Für jeden Falschparker, der auf dem Gehweg oder sonst irgendwie verboten steht, finden die drei Herren sofort eine freie Parklücke in unmittelbarer Nähe. „Aber wo nur sind all die Autos hin?“, fragt sich der Bürgermeister Martin Schairer. Noch gibt es darauf keine Antwort. Auch beim Verkehrsverbund Stuttgart (VVS) weiß man noch nicht, ob viele Pendler auf die öffentlichen Verkehrsmittel umgestiegen sind. „Wir haben die Zahlen noch nicht“, sagt eine Sprecherin des VVS.

Der Härtetest kommt, wenn es dunkel wird, wenn alle Westler nach Hause kommen und in ihrer Straße parken wollen. In der Nacht zum 1. März hatte die Veränderung begonnen, an den Rändern der Parkzonen blieben Plätze frei. „Wie sich das entwickelt, wird die Zeit zeigen. Vielleicht wird noch nachjustiert. Es ist ein lernendes System“, sagt der Ordnungsbürgermeister.

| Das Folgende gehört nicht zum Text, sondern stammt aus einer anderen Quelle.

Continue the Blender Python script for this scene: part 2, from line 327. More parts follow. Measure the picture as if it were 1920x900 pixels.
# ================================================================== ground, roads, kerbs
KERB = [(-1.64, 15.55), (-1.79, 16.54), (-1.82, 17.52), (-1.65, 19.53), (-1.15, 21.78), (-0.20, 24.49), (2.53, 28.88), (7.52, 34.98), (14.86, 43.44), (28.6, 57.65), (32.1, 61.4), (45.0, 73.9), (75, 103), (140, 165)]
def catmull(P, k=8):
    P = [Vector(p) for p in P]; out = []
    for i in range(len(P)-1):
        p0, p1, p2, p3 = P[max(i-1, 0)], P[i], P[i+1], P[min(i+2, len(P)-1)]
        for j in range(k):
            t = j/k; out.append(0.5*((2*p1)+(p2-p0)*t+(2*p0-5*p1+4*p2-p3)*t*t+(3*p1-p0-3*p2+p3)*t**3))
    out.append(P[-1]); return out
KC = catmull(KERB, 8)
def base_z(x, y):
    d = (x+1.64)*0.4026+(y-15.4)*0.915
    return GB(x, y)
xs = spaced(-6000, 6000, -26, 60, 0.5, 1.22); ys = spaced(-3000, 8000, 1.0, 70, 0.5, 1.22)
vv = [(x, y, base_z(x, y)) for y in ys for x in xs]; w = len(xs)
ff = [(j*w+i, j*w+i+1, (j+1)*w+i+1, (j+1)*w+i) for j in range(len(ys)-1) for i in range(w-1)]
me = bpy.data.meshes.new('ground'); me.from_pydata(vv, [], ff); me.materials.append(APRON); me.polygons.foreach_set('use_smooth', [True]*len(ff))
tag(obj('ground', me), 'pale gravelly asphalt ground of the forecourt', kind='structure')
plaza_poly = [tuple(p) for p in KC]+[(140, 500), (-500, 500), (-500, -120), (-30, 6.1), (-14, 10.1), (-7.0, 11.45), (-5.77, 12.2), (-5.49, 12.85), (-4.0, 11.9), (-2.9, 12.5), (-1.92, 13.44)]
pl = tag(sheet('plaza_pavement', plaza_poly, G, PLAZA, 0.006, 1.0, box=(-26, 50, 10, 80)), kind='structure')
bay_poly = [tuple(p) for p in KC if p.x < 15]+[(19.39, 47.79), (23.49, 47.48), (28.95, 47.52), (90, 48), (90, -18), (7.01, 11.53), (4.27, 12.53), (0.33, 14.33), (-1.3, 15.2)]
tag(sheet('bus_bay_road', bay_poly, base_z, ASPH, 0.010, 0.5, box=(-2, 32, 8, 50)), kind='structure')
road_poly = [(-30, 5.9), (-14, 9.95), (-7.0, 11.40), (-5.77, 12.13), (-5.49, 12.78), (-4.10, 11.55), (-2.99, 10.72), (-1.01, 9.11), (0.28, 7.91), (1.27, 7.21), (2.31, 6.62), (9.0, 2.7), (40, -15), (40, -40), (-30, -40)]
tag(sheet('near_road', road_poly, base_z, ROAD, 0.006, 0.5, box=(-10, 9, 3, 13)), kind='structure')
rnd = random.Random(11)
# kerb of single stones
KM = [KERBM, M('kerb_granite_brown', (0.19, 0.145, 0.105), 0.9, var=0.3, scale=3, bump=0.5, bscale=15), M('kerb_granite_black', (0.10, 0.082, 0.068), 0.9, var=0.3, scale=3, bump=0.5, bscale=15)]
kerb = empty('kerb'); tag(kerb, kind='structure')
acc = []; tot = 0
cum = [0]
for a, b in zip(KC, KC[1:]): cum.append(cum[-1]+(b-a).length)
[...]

Das System soll sich auch rechnen: 4,5 Millionen will die Stadt pro Jahr durch Parkscheine und Strafzettel einnehmen, rund 2,5 Millionen gibt sie für das Parkraummanagement aus. Da noch nicht alle Bewohner einen Parkausweis haben, legt das Bürgerbüro am Samstag eine Sonderschicht von 8.30 bis 13 Uhr ein. Mehr als 10.200 Ausweise sind bereits ausgegeben.